Greetings. I’ve been working on a simple shadow system as of late, and have run up against a bit of an efficiency-related stumbling block:
Presently, the process of extruding vertices from the silhouette edges must be performed in software. As it stands, there are some neat tricks for selectively extruding vertices based upon the content of their w-coordinate. After a bit of hunting through the API References and source code, I’ve been unable to locate a means of building geometry using a homogeneous coordinate system (IE, points specified as {x,y,z,w}). Can anybody point me to information pertaining to feeding 4D Vertices to a vertex program without calling directly to the underlying renderer’s Vertex4f()?

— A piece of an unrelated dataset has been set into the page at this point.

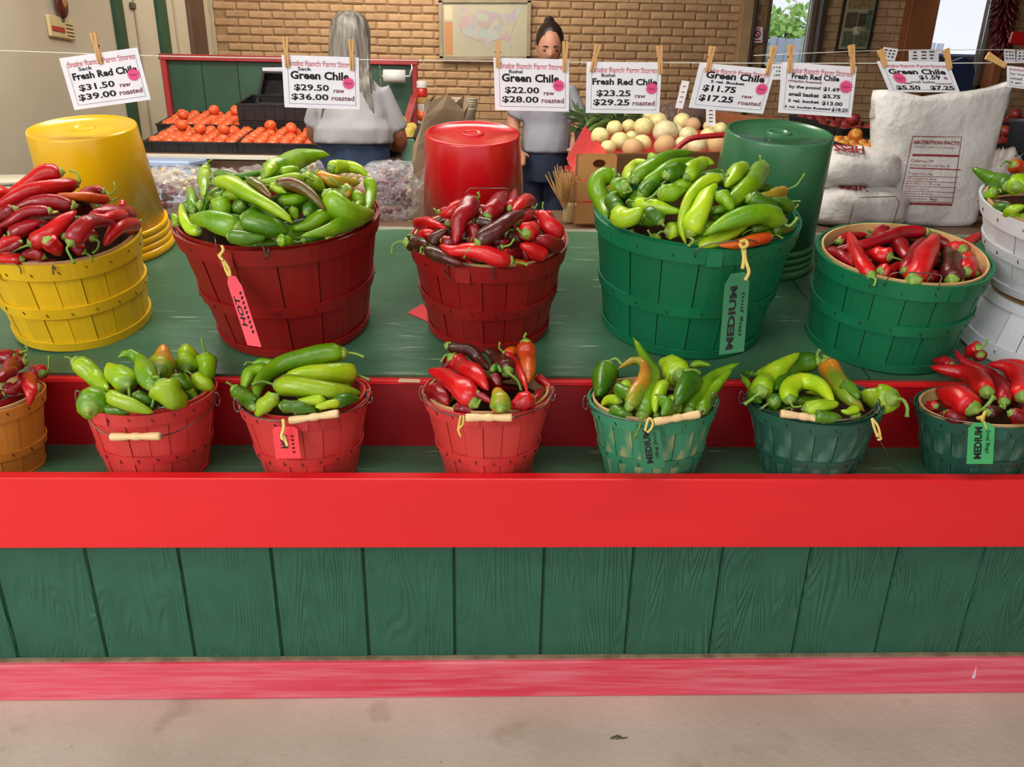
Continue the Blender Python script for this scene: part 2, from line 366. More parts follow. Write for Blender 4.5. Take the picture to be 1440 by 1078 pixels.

Furthermore, is there any possibility of a Vector4f class to complement the com.jme.math.Matrix4f class?
Incidentally, if anyone’s curious, I’m using the Stencil Shadow algorithm with Infinite shadow volumes, as outlined in “Mathematics for 3D Game Programming and Computer Graphics” by Eric Lengyel. Implementation’s not exactly complete at the moment, and probably doesn’t fit into the overall structure of jME, but there are bits of code that can be reused elsewhere should anyone want them. Parts of interest include a method for taking a trimesh and collapsing coincident vertices, and building edge information.

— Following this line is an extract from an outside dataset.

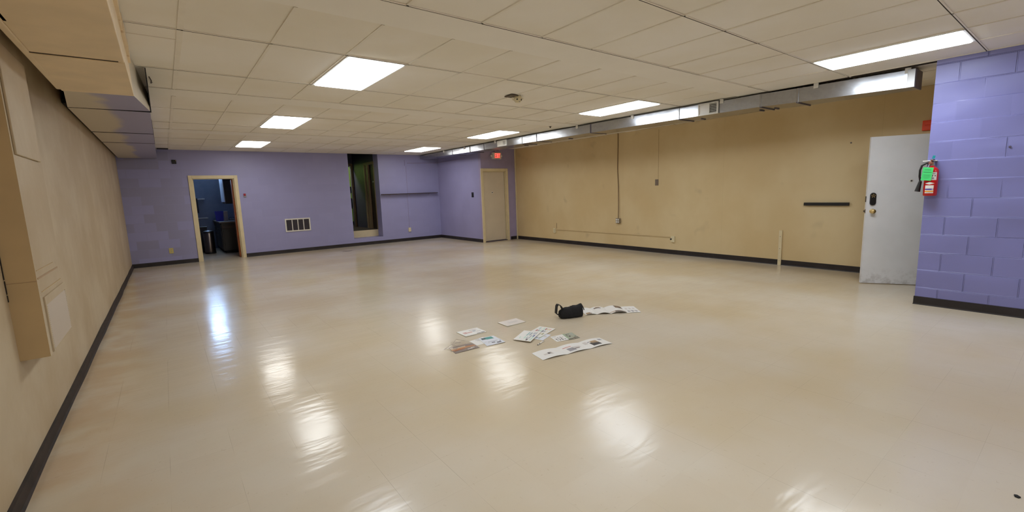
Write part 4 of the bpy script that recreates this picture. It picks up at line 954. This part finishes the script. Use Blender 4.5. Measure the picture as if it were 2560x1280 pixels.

Thanks for any help that you can offer.
Sorry for the lack of response, but I have to admit I’m not sure what exactly you need. What is the forth value of the vector? If you could put up a mockup class of what you desire that would help. MikeT implemented shadows http://jmonkeyengine.com/jmeforum/viewtopic.php?t=1271 and has given me the source code. It’s pretty good, but we simply haven’t implemented it yet. Mostly, because we don’t have a good multipass techinique in place yet, and Mike was forced to work his own in. The shadow code is very clean though.

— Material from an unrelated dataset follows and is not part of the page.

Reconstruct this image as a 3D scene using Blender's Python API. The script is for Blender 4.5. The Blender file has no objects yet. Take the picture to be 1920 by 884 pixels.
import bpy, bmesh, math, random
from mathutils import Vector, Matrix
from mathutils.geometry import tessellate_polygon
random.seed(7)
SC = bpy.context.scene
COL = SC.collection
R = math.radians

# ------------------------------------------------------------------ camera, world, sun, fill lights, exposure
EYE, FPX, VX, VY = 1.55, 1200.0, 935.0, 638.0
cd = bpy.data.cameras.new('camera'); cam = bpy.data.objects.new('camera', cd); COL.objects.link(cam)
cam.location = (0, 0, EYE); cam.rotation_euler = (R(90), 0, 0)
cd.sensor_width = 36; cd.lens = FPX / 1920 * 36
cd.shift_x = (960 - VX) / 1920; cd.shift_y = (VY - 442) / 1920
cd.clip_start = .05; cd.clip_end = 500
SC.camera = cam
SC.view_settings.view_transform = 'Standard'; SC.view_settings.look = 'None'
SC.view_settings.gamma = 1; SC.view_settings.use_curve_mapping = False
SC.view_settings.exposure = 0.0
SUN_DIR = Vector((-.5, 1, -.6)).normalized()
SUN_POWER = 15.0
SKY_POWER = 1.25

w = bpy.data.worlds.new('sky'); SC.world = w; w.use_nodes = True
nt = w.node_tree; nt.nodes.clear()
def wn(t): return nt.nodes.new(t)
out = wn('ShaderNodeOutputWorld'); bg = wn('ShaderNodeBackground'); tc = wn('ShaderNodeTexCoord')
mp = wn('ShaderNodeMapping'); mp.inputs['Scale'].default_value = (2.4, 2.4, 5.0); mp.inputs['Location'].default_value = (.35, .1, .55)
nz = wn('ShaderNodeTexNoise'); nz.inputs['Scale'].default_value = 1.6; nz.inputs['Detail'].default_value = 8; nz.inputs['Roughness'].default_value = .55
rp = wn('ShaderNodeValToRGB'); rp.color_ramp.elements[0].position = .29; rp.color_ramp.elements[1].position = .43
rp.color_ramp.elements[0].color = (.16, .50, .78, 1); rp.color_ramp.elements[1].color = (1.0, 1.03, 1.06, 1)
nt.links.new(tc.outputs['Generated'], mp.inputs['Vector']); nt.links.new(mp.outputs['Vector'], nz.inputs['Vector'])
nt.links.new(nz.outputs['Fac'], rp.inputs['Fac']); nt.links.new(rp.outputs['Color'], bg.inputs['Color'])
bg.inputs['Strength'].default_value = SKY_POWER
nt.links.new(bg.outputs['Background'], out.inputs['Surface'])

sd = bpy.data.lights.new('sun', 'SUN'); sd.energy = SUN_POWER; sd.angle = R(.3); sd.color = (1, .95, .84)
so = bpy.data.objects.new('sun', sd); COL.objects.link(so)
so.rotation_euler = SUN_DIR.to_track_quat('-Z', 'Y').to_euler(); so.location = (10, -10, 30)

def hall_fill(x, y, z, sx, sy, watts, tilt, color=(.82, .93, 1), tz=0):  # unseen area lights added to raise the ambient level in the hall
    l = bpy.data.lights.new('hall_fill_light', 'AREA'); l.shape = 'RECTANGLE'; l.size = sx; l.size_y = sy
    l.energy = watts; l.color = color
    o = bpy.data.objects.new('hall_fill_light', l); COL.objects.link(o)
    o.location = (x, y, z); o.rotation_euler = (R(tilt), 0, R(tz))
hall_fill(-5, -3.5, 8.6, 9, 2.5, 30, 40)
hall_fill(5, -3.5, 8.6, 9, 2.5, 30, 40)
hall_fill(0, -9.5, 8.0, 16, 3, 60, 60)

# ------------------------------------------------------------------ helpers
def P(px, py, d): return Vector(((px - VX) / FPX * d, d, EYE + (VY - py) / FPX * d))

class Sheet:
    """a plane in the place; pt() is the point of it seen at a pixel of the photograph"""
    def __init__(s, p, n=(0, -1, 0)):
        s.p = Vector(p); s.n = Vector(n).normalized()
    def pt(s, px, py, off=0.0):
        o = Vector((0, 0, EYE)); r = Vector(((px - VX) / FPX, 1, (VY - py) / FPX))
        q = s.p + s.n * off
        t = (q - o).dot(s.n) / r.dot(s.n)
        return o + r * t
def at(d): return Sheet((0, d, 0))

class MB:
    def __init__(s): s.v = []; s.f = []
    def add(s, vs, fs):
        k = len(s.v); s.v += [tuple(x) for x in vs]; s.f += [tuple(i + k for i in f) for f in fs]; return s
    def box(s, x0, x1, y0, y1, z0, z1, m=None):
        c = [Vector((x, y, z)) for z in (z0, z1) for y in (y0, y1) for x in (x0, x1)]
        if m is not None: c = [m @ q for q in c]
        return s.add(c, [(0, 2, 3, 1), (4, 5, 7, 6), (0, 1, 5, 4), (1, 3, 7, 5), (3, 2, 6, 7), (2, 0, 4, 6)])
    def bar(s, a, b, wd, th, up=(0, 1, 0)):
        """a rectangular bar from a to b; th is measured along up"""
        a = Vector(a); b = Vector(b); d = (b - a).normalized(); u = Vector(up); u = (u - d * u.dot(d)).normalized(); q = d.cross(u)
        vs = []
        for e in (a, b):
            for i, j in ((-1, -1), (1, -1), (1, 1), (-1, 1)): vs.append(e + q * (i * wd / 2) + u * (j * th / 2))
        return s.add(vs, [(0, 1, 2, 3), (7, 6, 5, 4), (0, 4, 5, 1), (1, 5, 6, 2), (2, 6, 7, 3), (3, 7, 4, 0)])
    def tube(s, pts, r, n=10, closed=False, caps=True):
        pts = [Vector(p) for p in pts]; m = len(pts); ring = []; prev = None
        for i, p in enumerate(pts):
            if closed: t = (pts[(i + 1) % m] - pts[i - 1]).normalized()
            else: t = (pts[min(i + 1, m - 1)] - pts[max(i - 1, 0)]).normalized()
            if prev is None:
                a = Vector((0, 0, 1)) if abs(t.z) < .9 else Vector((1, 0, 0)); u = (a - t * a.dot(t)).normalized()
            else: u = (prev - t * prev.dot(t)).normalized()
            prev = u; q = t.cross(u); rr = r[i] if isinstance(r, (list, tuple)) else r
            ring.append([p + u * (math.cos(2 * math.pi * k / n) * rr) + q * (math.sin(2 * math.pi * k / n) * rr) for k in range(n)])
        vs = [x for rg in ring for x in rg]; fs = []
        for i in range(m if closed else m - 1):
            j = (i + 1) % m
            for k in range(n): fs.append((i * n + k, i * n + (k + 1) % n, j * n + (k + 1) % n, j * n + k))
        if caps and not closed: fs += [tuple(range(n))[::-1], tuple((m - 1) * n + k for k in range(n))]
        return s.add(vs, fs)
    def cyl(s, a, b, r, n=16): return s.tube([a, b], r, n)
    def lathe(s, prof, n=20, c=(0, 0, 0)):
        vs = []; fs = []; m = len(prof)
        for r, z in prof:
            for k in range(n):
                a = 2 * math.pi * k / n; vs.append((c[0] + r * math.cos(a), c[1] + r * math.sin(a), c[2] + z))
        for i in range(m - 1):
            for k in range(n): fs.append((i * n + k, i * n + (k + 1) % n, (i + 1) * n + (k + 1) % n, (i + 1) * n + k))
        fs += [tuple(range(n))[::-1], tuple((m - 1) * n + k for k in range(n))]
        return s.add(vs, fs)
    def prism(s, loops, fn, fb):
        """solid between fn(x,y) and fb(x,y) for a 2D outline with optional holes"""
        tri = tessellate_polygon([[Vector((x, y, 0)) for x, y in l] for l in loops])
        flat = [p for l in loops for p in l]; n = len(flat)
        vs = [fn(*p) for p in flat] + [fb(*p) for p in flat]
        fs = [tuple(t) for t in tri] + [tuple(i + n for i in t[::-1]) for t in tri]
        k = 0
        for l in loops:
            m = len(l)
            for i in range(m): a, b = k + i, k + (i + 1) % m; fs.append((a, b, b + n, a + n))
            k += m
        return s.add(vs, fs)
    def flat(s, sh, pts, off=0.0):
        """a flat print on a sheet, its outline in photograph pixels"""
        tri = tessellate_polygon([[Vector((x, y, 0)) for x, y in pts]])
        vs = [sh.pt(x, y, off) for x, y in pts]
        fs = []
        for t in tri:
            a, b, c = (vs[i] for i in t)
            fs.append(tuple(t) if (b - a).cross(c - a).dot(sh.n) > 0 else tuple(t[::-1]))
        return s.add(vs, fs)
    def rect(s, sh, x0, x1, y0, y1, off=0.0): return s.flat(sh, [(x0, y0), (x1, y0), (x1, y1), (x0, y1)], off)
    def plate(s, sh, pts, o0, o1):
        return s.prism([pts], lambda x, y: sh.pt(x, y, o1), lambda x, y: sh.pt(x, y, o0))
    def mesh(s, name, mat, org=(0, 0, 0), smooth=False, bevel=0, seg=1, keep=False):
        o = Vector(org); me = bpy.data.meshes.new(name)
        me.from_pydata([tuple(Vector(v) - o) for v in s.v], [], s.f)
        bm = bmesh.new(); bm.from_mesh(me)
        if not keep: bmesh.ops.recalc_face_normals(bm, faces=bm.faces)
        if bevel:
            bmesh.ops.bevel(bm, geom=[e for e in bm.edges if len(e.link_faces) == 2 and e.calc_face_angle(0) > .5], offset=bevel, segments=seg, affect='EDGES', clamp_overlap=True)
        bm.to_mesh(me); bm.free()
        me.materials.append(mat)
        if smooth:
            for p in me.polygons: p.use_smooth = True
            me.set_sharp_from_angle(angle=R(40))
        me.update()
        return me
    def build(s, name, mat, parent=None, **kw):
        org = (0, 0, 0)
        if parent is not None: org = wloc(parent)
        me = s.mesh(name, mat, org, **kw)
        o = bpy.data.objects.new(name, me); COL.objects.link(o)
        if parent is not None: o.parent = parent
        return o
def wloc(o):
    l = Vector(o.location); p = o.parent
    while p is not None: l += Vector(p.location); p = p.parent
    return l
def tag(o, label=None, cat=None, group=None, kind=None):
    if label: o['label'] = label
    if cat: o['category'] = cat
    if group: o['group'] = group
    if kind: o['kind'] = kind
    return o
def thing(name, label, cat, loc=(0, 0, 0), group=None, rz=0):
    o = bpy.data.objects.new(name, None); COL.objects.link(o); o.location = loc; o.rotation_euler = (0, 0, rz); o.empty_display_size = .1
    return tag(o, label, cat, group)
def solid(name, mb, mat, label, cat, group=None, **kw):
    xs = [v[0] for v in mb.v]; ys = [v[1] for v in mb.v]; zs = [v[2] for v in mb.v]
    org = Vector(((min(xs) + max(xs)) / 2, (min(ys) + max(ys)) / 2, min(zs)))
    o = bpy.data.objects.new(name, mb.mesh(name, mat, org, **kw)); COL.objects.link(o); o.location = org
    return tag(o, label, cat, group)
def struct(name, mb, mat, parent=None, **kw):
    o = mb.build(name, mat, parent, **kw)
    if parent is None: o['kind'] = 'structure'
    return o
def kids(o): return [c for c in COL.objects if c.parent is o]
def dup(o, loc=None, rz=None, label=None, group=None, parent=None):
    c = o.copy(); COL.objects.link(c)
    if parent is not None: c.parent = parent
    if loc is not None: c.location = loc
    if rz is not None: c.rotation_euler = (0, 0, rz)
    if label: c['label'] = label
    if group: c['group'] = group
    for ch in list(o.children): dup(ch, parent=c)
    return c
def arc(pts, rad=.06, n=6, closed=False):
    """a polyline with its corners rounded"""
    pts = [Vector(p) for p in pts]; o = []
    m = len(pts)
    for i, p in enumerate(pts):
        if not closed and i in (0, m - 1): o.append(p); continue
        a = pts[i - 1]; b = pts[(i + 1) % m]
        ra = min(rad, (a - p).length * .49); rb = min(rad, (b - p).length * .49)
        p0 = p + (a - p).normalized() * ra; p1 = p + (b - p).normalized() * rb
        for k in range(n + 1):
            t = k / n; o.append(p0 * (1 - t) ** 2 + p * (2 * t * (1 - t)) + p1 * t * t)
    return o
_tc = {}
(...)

Apologies for the confusion, and no worres about the response time. What I’m attempting to do is outlined in this Gamasutra article (Free registration may be required):
http://www.gamasutra.com/features/20021011/lengyel_01.htm
What I need to do
Specifically, what I need is the ability to build geometry with 4D coordinates.
Modifications involved
It looks like it would require some modification to preDrawMesh(TriMesh) and prepVBO(Geometry) to call GL11.glVertexPointer with the first argument as “4” when appropriate. It would also require changes to the call to GL15.glBufferData to reflect the additional float being passed. The question lies in how to make the differentiation between 3D and 4D geometry. The simplest way that I can think of would be to create some sort of Geometry4D, CompositeMesh4D, TriMesh4D classes that deal with a Vector4f.
Theory
From a theoretical standpoint, the w coordinate serves several purposes:
First and foremost, it allows for combining scale, rotation, and translation operations into a single 4x4 matrix, removing the need to transform translation matrices for nested transforms.
Secondly, it can be used to distinguish between vectors that represent directions (w = 0), and vectors that represent points (w = 1). This is because points are projected into 3D by dividing by the w coordinate (x/w, y/w, z/w). Direction vectors (w = 0) will extend out to infinity in the direction of (x,y,z), causing them to be unaffected by translation (IE, adding one to infinity is still infinity), but still affected by rotations and nonuniform scaling. Point vectors (w = 1) will naturally remain in their original positions and be affected by all translation, rotation, and scaling operations.
Reason for use
In the context of this implementation of shadows, the w coordinate is used to identify the vertices that get translated away from the light source (it’s a rather elegant trick, actually) and then get projected out to infinity since their w-coordinate is zero. This process can be done entirely on the graphics card.